Job
Of the lines in the entries below, state how many hold the word "picture". Say nothing else.
--- --- ---
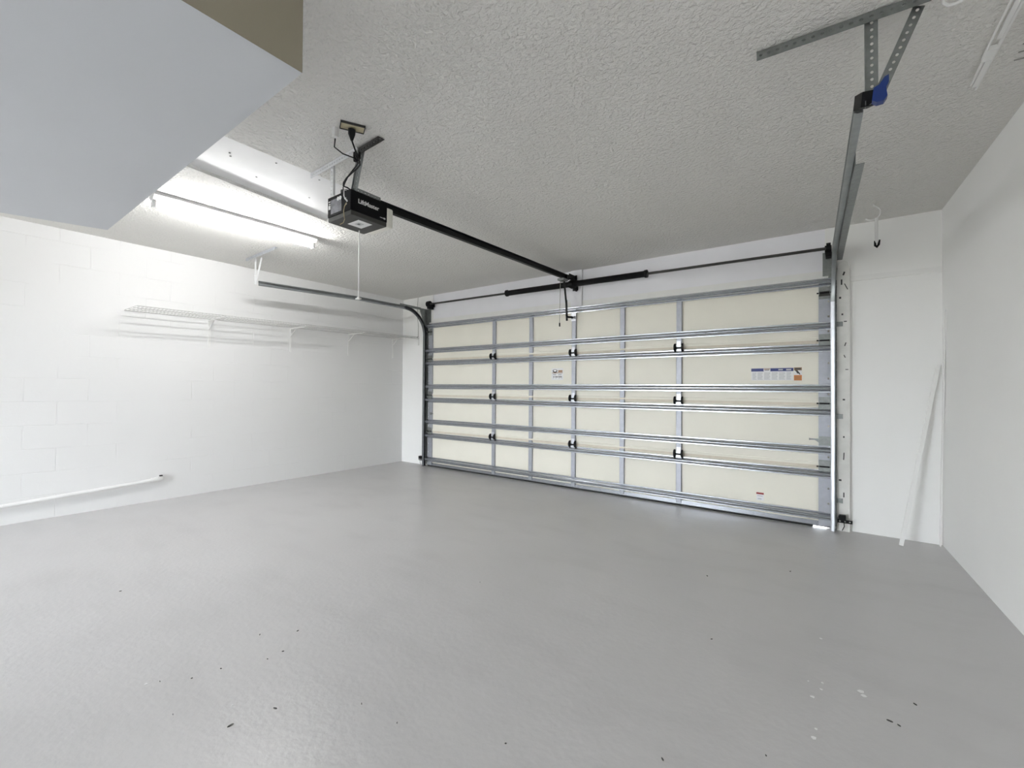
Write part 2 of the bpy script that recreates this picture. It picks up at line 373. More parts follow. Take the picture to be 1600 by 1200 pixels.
# hinges
def hinge(x, z, w=.06):
    b = MB(); y = YT - .002
    pts = [(-.5,-.045),(.5,-.045),(.5,-.012),(.42,-.004),(.42,.008),(.30,.03),(.36,.062),(-.36,.062),(-.30,.03),(-.42,.008),(-.42,-.004),(-.5,-.012)]
    b.prism([(x+p[0]*w, z+p[1]) for p in pts], 'y', y-.004, y)
    for (dx, dz) in ((-.014,.05),(.014,.05),(-.018,-.032),(.018,-.032)): b.cyl((x+dx, y-.008, z+dz), (x+dx, y-.002, z+dz), .006, 8)
    h = b.build('hinge', M['galv'], gd, smooth=True)
    e = MB(); e.cyl((x-w*.6, y-.012, z-.006), (x+w*.6, y-.012, z-.006), .0085, 12); lab(e.build('hinge_pin', M['black'], h, smooth=True), 'black hinge pin')
    for s in (-1, 1):
        e = MB(); n = 14; X = x + s*w*.60
        poly = [(y - .001 - .040*abs(math.sin(PI*k/n)), z + .040*math.cos(PI*k/n)) for k in range(n+1)]
        e.prism(poly, 'x', X-.007, X+.007); lab(e.build('hinge_ear', M['black'], h), 'black half-round ear at the side of the hinge')
for z in (.522, 1.055, 1.588):
    for x in (CX[0], CX[2], CX[4]): hinge(x, z)
# end hinges with rollers (roller stems run into the tracks)
def end_hinge(xc, z, sgn, top=False):
    y = YT - .002; b = MB()
    b.box((xc-.04, y-.004, z-.05), (xc+.04, y, z+.055)); b.box((xc-.04, y-.03, z-.012), (xc-.036, y-.004, z+.012)); b.box((xc+.036, y-.03, z-.012), (xc+.04, y-.004, z+.012))
    for (dx, dz) in ((-.02,.035),(.02,.035),(-.02,-.035),(.02,-.035)): b.cyl((xc+dx, y-.008, z+dz), (xc+dx, y-.003, z+dz), .006, 8)
    h = b.build('end_hinge', M['galvd'], gd)
    r = MB(); xo = xc + sgn*.066
    r.cyl((xc - sgn*.055, y-.02, z), (xo, y-.02, z), .006, 10)
    lab(r.build('roller_stem', M['black'], h), 'black roller stem')
for z in (.522, 1.055, 1.588, 1.99):
    end_hinge(DL+.043, z, -1); end_hinge(DR-.043, z, 1)
# top roller carriers: dark plates
b = MB(); b.box((DR-.083, YT-.008, 1.965), (DR-.004, YT-.0005, 2.005)); lab(b.build('roller_carrier', M['greyp'], gd), 'dark roller carrier plate at the top right corner')
# slide bolt at the right, small latch at the left
b = MB(); b.box((DR-.08, YT-.012, .70), (DR-.002, YT, .775)); b.box((DR-.145, YT-.010, .742), (DR-.08, YT-.002, .754)); b.prism([(DR-.11, .742), (DR-.08, .72), (DR-.08, .742)], 'y', YT-.008, YT-.004)
b.cyl((DR-.145, YT-.006, .748), (DR-.152, YT-.006, .748), .009, 10); b.build('slide_bolt', M['galvd'], gd)
b = MB(); b.box((DL+.05, YT-.01, .765), (DL+.085, YT, .80)); b.box((DL+.085, YT-.008, .776), (DL+.118, YT-.002, .786)); lab(b.build('latch', M['galvd'], gd), 'small latch at the left edge')
# operator bracket and stickers
b = MB(); b.box((3.075-.03, YT-.006, 1.955), (3.075+.03, YT, 2.05)); b.box((3.055, YT-.04, 1.975), (3.061, YT-.006, 2.01)); b.box((3.089, YT-.04, 1.975), (3.095, YT-.006, 2.01))
b.build('arm_bracket', M['galv'], gd)
yk = YS - .0012
def flat(x0, x1, z0, z1, name, m, parent, k=0, lb=None):
    b = MB(); b.box((x0, yk-.0012*(k+1), z0), (x1, yk-.0012*k-.0001, z1)); o = b.build(name, m, parent)
    if lb: lab(o, lb)
    return o
st = flat(4.915, 5.245, 1.252, 1.364, 'instruction_sticker', M['swhite'], gd, 0, 'white instruction sticker with a blue header band')
flat(4.915, 5.245, 1.334, 1.362, 'header_band', M['sblue'], st, 1)
lg = flat(5.015, 5.068, 1.335, 1.361, 'logo_panel', M['swhite'], st, 2)
flat(5.018, 5.065, 1.352, 1.359, 'logo_stripe', M['sbrown'], st, 3); flat(5.022, 5.061, 1.343, 1.349, 'logo_lettering', M['sdark'], st, 3)
flat(5.13, 5.165, 1.343, 1.353, 'header_lettering', M['sgrey'], st, 2); flat(5.19, 5.228, 1.341, 1.353, 'header_lettering', M['sgrey'], st, 2)
for (x0, x1) in ((4.925,4.957),(4.966,5.008),(5.018,5.068),(5.078,5.125),(5.135,5.182),(5.192,5.228)):
    c = MB()
    for k in range(7): c.box((x0, yk-.0024, 1.318-.0095*k), (x1 - (.008 if k % 3 == 2 else 0), yk-.0013, 1.3235-.0095*k))
    c.build('text_column', M['sgrey'], st)
ws = flat(5.248, 5.308, 1.250, 1.366, 'warning_sticker', M['swhite'], gd, 0, 'orange and white warning sticker with a dark pictogram')
flat(5.249, 5.307, 1.251, 1.298, 'orange_block', M['sorange'], ws, 1); flat(5.249, 5.307, 1.340, 1.365, 'heading_block', M['sbrown'], ws, 1)
flat(5.256, 5.300, 1.346, 1.359, 'heading_lettering', M['sdark'], ws, 2)
c = MB(); c.prism([(5.252,1.343),(5.275,1.340),(5.292,1.315),(5.297,1.302),(5.290,1.303),(5.282,1.312),(5.272,1.312),(5.268,1.325)], 'y', yk-.0024, yk-.0013); c.build('pictogram', M['sdark'], ws)
c = MB()
for k in range(4): c.box((5.255, yk-.0036, 1.285-.009*k), (5.300, yk-.0025, 1.289-.009*k))
c.build('text_line', M['sbrown'], ws)
ds = flat(2.765, 2.928, 1.268, 1.408, 'dealer_sticker', M['swhite'], gd, 0, 'small white dealer sticker with dark oval and brown lettering')
c = MB(); n = 24; o_ = [(2.815+.032*math.cos(2*PI*k/n), 1.376+.020*math.sin(2*PI*k/n)) for k in range(n)]; i_ = [(2.815+.021*math.cos(2*PI*k/n), 1.380+.012*math.sin(2*PI*k/n)) for k in range(n)]
for k in range(n):
    j = (k+1) % n; c.prism([o_[k], o_[j], i_[j], i_[k]], 'y', yk-.0024, yk-.0013)
c.build('oval_emblem', M['sdark'], ds)
flat(2.860, 2.918, 1.362, 1.384, 'brown_lettering', M['sbrown'], ds, 1); flat(2.775, 2.92, 1.349, 1.357, 'brown_rule', M['sbrown'], ds, 1)
for (x0, x1, z0, z1) in ((2.785,2.83,1.325,1.342),(2.86,2.905,1.322,1.342)): flat(x0, x1, z0, z1, 'text_block', M['sgrey'], ds, 1)
for (x0, x1) in ((2.79,2.808),(2.818,2.855),(2.862,2.91)): flat(x0, x1, 1.300, 1.310, 'phone_line', M['sdark'], ds, 1)
for (x0, x1) in ((2.785,2.80),(2.822,2.838),(2.865,2.885),(2.90,2.915)): flat(x0, x1, 1.285, 1.292, 'text_block', M['sgrey'], ds, 1)
ss = flat(4.958, 5.018, 0.160, 0.230, 'serial_sticker', M['swhite'], gd, 0, 'tiny white sticker with a dark red bar near the door bottom')
flat(4.958, 5.018, 0.214, 0.230, 'red_bar', M['sred'], ss, 1); flat(4.97, 5.0, 0.168, 0.178, 'text_line', M['sgrey'], ss, 1); flat(4.965, 5.01, 0.196, 0.203, 'text_line', M['sgrey'], ss, 1)

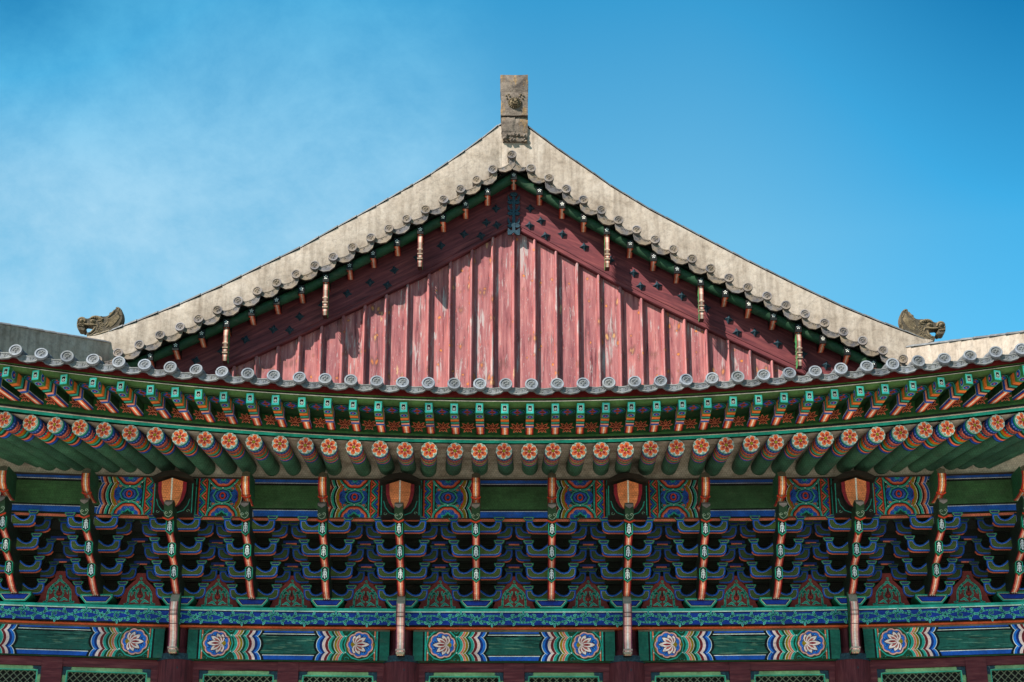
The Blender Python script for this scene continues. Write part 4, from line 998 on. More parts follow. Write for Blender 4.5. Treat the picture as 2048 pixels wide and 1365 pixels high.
--- --- ---
Solution to the exercise
2